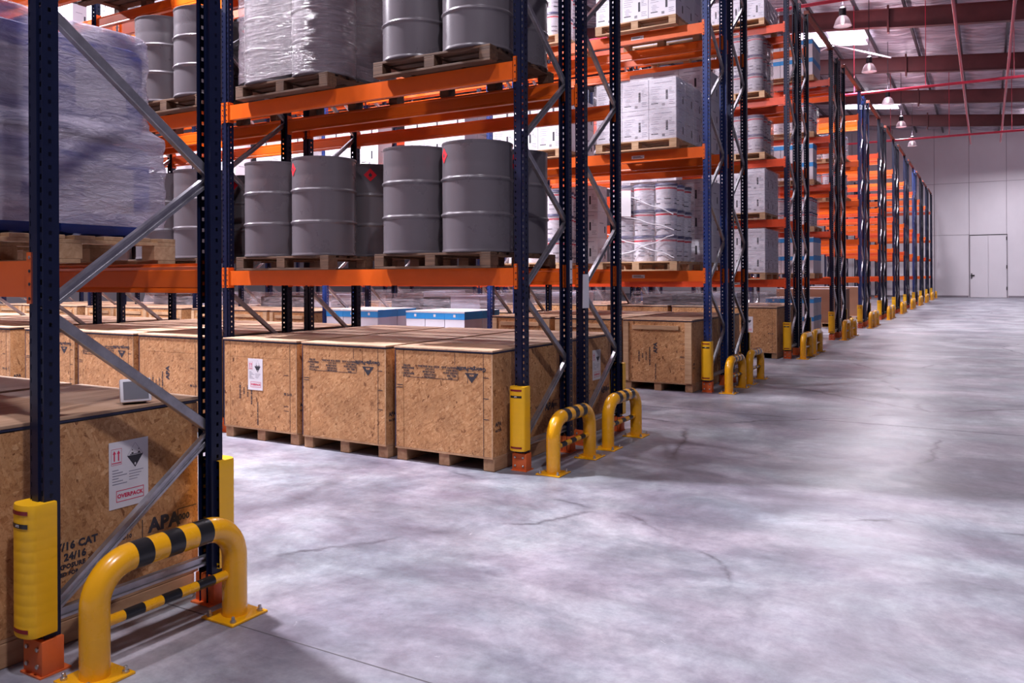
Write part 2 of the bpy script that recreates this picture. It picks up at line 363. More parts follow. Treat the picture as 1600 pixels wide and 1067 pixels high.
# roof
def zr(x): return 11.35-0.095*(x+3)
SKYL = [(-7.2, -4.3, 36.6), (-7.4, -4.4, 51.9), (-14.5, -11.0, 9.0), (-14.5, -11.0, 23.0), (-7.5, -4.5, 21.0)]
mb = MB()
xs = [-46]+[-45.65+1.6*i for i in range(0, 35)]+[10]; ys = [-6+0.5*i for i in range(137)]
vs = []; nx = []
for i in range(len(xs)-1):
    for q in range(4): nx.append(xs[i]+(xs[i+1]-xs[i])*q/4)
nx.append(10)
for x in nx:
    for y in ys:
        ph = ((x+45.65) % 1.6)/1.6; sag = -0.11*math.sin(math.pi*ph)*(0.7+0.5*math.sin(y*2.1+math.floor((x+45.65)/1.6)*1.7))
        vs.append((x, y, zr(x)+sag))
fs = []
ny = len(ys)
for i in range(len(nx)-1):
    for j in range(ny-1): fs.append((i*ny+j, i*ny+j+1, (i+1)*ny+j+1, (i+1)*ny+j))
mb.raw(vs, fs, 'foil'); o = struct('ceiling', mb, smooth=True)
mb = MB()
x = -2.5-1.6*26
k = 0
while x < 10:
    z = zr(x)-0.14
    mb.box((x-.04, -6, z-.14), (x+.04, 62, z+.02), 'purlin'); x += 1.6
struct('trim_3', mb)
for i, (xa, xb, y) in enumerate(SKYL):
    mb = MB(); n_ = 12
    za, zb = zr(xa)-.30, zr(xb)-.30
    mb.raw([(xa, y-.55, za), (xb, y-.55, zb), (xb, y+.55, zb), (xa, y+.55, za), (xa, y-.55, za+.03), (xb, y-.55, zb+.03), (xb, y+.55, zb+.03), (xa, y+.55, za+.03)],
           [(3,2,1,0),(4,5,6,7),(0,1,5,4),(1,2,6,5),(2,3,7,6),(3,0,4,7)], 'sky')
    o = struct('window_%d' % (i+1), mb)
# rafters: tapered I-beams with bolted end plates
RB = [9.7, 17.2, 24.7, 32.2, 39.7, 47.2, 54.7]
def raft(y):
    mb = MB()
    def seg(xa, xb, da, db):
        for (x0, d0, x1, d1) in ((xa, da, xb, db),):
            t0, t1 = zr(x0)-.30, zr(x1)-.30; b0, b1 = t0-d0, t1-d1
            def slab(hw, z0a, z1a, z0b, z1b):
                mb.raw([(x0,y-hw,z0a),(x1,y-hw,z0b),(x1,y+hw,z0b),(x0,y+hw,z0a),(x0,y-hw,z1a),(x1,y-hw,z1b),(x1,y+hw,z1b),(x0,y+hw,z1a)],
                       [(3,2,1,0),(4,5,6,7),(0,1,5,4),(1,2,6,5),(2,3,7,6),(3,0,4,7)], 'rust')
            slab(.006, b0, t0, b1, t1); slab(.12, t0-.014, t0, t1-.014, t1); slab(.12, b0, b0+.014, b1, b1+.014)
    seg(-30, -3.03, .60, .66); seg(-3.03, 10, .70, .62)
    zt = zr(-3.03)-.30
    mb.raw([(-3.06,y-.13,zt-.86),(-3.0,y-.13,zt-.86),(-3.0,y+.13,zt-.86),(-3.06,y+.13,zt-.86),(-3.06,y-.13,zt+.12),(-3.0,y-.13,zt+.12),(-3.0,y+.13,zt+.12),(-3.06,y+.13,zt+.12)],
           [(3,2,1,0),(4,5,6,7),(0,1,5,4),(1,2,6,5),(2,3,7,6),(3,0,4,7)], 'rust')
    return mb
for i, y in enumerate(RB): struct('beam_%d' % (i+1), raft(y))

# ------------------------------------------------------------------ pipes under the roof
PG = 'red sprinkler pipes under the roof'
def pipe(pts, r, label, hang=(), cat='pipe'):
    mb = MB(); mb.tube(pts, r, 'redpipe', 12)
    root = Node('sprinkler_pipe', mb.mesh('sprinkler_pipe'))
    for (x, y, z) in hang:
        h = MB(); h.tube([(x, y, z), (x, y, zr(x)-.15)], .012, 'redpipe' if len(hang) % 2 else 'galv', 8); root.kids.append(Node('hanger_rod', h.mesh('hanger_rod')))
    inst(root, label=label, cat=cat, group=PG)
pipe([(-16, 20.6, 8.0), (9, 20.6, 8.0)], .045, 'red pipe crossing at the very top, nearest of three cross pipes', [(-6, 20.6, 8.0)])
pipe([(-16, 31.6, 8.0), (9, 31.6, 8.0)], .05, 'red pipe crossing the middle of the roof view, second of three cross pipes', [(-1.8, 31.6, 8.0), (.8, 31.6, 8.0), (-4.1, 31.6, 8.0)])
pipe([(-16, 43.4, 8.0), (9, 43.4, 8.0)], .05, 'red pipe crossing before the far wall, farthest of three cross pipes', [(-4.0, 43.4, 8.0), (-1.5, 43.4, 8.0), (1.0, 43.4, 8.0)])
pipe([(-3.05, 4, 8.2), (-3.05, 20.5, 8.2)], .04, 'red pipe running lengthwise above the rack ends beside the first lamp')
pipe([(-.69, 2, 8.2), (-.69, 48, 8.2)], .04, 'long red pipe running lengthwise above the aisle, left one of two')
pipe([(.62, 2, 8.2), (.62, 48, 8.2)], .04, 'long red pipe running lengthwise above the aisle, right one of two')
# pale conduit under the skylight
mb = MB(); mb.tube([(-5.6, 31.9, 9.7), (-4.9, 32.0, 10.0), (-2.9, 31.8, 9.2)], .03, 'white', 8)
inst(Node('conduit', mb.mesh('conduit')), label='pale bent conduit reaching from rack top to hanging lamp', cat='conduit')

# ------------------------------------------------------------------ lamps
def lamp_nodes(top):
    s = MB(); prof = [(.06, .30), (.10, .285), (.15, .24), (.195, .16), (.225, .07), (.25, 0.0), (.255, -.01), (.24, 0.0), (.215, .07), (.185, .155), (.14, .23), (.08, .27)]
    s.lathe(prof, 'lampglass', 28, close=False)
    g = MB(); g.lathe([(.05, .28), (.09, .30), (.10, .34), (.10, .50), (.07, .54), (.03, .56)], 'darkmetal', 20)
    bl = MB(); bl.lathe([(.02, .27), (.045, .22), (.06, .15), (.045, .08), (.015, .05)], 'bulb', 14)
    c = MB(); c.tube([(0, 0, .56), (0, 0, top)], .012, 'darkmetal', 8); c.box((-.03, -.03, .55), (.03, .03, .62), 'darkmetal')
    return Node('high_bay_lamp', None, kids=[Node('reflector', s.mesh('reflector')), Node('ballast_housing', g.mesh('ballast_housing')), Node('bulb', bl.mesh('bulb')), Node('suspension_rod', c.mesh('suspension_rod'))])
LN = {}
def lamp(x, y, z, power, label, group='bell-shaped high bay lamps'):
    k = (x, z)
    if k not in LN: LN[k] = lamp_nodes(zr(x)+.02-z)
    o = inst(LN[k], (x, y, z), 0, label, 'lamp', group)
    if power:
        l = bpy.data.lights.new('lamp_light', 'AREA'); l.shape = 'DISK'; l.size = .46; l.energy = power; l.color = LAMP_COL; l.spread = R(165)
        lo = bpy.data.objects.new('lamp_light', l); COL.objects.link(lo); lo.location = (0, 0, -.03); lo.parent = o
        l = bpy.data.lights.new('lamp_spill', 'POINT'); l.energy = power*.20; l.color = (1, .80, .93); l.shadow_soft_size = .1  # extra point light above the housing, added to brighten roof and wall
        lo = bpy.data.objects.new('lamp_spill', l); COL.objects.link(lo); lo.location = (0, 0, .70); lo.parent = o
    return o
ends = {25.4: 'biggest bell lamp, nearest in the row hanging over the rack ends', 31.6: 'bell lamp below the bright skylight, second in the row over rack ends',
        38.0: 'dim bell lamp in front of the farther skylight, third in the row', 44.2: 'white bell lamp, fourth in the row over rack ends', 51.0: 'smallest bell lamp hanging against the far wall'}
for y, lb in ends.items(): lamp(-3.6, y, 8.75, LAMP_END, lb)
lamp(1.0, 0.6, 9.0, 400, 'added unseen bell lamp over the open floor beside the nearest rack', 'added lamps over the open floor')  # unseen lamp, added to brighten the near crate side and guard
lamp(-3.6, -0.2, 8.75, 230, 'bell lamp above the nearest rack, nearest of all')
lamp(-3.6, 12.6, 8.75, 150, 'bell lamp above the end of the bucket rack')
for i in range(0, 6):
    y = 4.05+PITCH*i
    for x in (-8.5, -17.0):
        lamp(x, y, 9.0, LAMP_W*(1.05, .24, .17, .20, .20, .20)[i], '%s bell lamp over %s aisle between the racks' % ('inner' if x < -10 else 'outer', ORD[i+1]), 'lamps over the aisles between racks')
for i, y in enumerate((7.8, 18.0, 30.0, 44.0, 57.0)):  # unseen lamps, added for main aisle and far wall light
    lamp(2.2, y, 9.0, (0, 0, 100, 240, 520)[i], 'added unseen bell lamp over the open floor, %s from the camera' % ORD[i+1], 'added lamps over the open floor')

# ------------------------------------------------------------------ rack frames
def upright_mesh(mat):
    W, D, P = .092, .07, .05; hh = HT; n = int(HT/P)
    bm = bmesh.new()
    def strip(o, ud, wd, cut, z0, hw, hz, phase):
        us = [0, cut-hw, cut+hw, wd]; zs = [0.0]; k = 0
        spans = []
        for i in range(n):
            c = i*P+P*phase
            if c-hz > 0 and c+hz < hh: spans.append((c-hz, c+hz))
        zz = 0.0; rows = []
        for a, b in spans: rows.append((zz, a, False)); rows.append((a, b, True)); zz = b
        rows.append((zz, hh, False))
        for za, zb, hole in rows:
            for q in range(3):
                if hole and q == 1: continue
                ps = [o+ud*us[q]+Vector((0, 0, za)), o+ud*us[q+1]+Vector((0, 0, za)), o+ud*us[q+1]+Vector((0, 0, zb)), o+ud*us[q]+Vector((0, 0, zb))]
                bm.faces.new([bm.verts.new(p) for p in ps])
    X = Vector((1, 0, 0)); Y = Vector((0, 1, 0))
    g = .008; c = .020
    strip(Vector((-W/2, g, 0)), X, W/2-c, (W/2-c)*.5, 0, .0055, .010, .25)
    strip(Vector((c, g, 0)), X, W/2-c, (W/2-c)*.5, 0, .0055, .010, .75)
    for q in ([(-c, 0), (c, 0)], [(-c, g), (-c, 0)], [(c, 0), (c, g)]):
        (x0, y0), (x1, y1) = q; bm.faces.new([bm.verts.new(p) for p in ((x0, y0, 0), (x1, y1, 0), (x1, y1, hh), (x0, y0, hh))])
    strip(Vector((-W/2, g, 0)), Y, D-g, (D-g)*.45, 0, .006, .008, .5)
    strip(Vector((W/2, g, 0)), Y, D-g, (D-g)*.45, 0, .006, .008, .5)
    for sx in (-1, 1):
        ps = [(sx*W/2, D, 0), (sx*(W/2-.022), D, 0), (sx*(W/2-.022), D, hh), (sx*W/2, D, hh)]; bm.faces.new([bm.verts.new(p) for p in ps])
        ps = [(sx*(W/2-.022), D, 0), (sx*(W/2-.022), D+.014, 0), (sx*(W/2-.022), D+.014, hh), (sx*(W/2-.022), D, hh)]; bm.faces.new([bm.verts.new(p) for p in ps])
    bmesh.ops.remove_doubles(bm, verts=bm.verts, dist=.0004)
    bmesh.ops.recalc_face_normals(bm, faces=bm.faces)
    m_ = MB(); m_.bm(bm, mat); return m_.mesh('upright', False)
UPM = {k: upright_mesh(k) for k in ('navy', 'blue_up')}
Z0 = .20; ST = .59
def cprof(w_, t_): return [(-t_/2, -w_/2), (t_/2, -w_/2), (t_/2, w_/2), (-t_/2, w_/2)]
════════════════
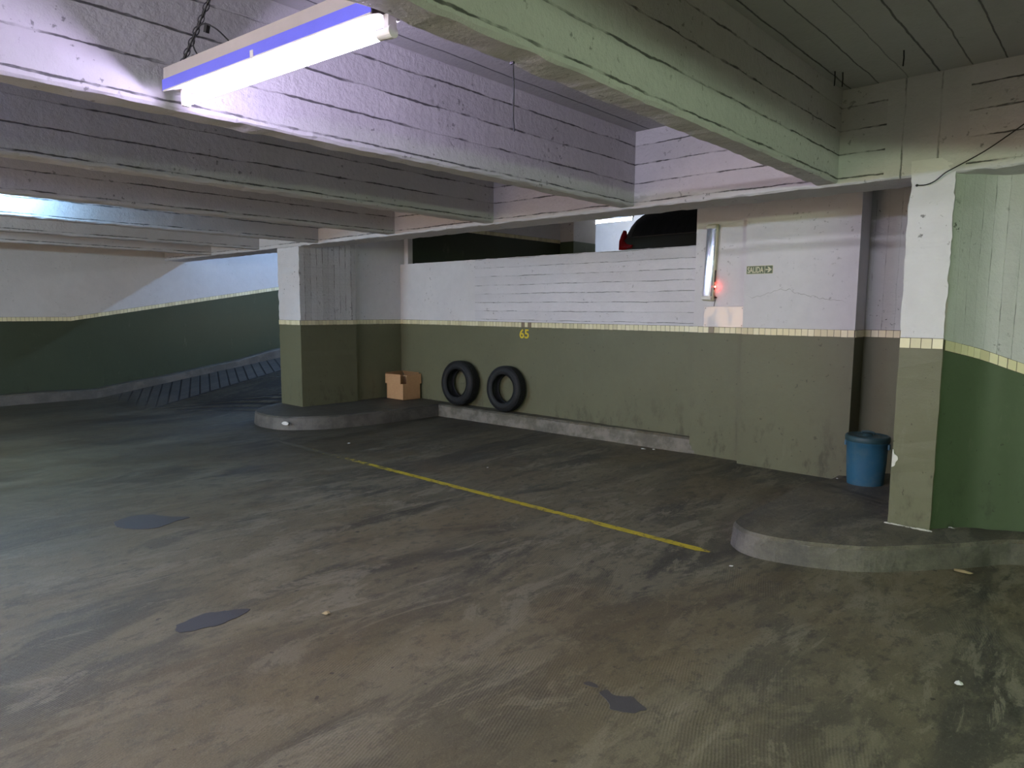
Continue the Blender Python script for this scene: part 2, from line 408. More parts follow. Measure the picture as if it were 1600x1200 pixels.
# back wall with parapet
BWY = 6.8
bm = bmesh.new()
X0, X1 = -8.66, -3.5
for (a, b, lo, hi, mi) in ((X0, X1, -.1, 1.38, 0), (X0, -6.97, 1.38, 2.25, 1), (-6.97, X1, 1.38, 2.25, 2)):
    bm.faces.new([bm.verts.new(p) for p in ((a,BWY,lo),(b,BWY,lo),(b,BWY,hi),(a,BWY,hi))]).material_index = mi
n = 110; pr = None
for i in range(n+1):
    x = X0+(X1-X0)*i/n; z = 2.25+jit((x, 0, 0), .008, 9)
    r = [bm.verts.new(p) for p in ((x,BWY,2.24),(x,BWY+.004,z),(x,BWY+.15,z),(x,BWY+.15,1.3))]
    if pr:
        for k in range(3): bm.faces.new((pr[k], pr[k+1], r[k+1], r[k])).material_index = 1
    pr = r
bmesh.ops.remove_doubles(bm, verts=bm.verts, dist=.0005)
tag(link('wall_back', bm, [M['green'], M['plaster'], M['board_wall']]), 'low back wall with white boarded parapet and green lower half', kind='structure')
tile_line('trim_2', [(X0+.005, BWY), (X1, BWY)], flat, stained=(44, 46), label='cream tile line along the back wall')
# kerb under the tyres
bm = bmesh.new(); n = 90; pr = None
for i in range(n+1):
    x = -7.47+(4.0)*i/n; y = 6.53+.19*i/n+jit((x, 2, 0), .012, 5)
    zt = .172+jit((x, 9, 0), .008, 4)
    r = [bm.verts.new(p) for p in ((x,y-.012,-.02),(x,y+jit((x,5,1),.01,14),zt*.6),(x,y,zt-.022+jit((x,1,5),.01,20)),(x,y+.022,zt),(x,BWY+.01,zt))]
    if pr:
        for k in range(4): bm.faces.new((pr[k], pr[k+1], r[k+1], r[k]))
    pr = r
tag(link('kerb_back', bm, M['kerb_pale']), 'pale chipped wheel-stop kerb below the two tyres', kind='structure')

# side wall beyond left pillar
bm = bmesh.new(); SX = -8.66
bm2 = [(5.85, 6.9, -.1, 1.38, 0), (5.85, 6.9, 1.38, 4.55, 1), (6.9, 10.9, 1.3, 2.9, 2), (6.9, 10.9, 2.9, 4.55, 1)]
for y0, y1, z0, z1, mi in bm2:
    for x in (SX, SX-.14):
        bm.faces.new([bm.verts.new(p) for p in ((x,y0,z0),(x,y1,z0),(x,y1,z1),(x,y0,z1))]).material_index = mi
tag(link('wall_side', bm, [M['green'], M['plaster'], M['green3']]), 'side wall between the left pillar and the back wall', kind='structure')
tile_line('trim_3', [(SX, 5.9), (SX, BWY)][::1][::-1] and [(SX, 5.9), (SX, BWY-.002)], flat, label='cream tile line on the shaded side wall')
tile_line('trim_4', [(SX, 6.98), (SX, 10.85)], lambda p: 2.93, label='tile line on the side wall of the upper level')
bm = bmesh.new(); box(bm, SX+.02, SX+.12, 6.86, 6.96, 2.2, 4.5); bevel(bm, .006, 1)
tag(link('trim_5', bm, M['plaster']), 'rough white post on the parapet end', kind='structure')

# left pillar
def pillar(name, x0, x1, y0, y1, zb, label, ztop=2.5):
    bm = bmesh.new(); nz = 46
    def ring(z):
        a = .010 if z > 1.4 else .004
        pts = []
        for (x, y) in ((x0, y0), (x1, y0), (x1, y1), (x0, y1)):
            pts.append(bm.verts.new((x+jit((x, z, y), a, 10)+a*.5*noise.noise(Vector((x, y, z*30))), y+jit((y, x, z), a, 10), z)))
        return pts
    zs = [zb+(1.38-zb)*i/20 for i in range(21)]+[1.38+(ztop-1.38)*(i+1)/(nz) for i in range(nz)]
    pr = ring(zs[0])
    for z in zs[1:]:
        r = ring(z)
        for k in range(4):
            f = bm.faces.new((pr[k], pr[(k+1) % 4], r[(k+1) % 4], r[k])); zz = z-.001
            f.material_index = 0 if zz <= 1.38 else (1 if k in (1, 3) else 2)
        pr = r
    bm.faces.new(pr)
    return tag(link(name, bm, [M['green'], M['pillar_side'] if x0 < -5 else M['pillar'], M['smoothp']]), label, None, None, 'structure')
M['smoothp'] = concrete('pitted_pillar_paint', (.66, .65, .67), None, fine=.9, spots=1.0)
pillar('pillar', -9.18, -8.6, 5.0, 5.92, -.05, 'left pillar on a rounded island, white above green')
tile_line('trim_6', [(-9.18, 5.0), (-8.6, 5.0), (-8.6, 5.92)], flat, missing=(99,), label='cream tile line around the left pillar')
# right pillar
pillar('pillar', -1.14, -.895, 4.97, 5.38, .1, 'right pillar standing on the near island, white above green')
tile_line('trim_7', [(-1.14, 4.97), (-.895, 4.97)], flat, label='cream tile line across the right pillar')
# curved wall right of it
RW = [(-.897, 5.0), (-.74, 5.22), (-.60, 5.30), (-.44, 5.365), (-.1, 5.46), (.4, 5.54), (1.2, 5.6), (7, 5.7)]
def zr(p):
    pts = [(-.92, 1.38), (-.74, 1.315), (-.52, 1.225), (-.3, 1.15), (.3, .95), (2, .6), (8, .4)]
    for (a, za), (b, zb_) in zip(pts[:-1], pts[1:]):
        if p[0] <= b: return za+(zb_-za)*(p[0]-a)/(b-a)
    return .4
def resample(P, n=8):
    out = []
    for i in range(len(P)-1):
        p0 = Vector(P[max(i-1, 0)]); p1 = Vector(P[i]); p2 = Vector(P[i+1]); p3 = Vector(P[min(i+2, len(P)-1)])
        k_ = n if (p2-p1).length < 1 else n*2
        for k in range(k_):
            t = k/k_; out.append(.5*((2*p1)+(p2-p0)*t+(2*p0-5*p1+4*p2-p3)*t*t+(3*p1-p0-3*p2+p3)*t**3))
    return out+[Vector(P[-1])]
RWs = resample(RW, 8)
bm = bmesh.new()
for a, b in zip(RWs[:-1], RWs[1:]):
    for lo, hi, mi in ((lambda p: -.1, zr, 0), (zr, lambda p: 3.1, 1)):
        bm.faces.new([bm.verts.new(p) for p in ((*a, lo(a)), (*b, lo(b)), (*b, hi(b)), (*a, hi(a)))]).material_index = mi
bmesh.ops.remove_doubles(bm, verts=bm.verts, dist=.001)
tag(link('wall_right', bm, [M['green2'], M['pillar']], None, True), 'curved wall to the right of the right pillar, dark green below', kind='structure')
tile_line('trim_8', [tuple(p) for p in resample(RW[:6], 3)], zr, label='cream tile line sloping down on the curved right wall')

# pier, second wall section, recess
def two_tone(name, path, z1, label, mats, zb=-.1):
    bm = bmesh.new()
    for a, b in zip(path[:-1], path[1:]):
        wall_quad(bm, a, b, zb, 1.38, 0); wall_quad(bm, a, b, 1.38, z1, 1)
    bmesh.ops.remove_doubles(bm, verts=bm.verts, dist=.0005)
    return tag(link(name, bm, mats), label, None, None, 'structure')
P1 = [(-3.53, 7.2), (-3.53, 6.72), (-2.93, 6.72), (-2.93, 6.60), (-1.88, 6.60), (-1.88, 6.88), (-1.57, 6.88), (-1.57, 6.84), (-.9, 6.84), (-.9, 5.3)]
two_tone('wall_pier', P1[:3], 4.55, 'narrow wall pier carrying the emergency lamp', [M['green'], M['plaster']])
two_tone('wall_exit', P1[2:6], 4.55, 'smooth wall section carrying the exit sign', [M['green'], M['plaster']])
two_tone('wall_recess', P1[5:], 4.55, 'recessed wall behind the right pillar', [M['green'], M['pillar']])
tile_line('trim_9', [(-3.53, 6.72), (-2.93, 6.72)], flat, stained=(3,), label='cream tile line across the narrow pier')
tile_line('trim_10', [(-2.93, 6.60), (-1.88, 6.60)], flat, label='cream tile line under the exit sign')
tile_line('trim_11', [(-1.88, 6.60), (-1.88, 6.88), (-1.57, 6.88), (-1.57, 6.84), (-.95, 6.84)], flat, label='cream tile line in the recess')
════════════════
### Aim of the task
Extract the lines from the line with "green below', kind='structure')" to the line with "tile_line('trim_8', [tuple(p) for", inclusive, reproducing them exactly and leaving out every other line.

### Solution to this problem
tag(link('wall_right', bm, [M['green2'], M['pillar']], None, True), 'curved wall to the right of the right pillar, dark green below', kind='structure')
tile_line('trim_8', [tuple(p) for p in resample(RW[:6], 3)], zr, label='cream tile line sloping down on the curved right wall')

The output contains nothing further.